Para o autor só é possível interpretar o espaço e sua evolução levando-se em conta a análise conjunta de três aspectos: a forma, a estrutura e a função.  Nenhuma destas categorias faz sentido isoladamente. Ele diferencia a abordagem da geografia entre “espacialistas[17] e “espaciólogos[18].  Os primeiros ignoram a questão social enquanto que os segundos procuram compreender os espaços na sua relação com as dinâmicas sociais. Antigamente suas configurações respondiam diretamente à estrutura social com mudanças lentas e endógenas. Hoje, o sistema se tornou tão complexo e mediado que “as coisas já nascem prenhes de simbolismo[19]com significados deformados e a evolução das formas do espaço tornou-se uma função do marketing e não de uma realidade.

“Um método falso usado para analisar uma realidade igualmente falsa, resulta uma mistificação.” (SANTOS, 2007, p.59).
           
            Milton Santos observa que tanto a noção de tempo como a de escala são fundamentais para se interpretar um espaço. Este é total, mas sua leitura na forma de paisagem não o é. De natureza contínua, ele se apresenta funcionalmente fragmentado, impedindo a leitura e compreensão dos fatores que atuam na sua dinâmica. O autor observa com pertinência que negligenciamos o todo tornando limitada e superficial a percepção e reunião de objetos no espaço na busca pela apreensão da paisagem. Constituímos uma interpretação fragmenta deste espaço, “amoldada pela ideologia[20]que obedece às demandas capitalistas assim como à estandardização industrial.
A paisagem, produzida pela sociedade através de mediação, corresponde a uma “funcionalização da estrutura técnico-produtiva e lugar de fetichização[21]”. Situada em um determinado momento da história, sofre constantes transformações parciais acompanhando as mudanças da sociedade. Os elementos nela que se mantêm, testemunham o passado constituindo uma “acumulação de tempos[22]”. Os diversos tipos tais como centros urbanos, metrópoles, periferias e paisagens rurais são formas “mais ou menos duráveis[23]de combinações de “objetos naturais[24] e de “objetos fabricados[25] ou “sociais[26] que funcionam como registros da ação do ser humano tanto no passado como no presente.
O autor propõe como passo inicial na busca de solucionar o conflito entre o homem e o espaço, “desfetichizar[27] a ambos: “nós não mudaremos o mundo, mas podemos mudar o modo de vê-lo[28]. Ele aponta a necessidade de desmistificar a “formação social que anima o espaço[29]e a paisagem. Só então, com o estudo dos modos de produção e seus reflexos na sociedade ao longo da historia, será possível alcançar uma compreensão do valor real do trabalho do homem, construir uma moral mais generosa, resgatar o valor do indivíduo e assim “estabelecer os alicerces de um espaço verdadeiramente humano[30].

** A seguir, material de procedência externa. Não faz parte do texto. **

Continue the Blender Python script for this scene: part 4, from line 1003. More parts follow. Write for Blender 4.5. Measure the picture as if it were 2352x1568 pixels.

O autor cita Ragnar Nurke e contesta sua afirmação de que um mercado precisa de um aumento generalizado de produtividade para crescer, julgando imediatista esta estratégia de consumo isolada da política de produção, e afirma apoiado em Johannes Messner que a produtividade deve ser seletiva e solidária, “estreitamente ligada ao consumo da sociedade como um todo[31]. Do contrário há aumento de pobreza, dependência externa para abastecimentos de bens de consumo essenciais, e “desperdício de recursos materiais e humanos[32].
Por conta desta situação, ele aponta a aproximação de uma crise fatal que possivelmente derrubará o atual sistema capitalista, que ele associa a um novo modelo de mercantilismo. Ele acredita na hipótese de estarmos deixando o “período tecnológico[33] iniciado com a Revolução Industrial em direção a um novo momento histórico. Apesar de aceitar a possibilidade de em muitos casos o próprio Estado reconhecer a necessidade de mudanças no sistema e decidir agir, considera mais provável que o movimento seja desencadeado pelas massas sacrificadas e oprimidas. Possivelmente haveria um período de transição e conflito entre as antigas classes dominantes e a massa, agravado pelo descompasso entre as mudanças políticas e sociais em relação às transformações mais lentas do espaço. Estes desajustes exigiriam do Estado uma interferência efetiva na divisão democrática do trabalho, uma atuação ativa reguladora e de planejamento contínuo e indissociável na política do espaço e da produção de modo a permanecer próximo da Nação, protegê-la e evitar situações como as que ocorreram em Angola, Moçambique, Etiópia e Camboja.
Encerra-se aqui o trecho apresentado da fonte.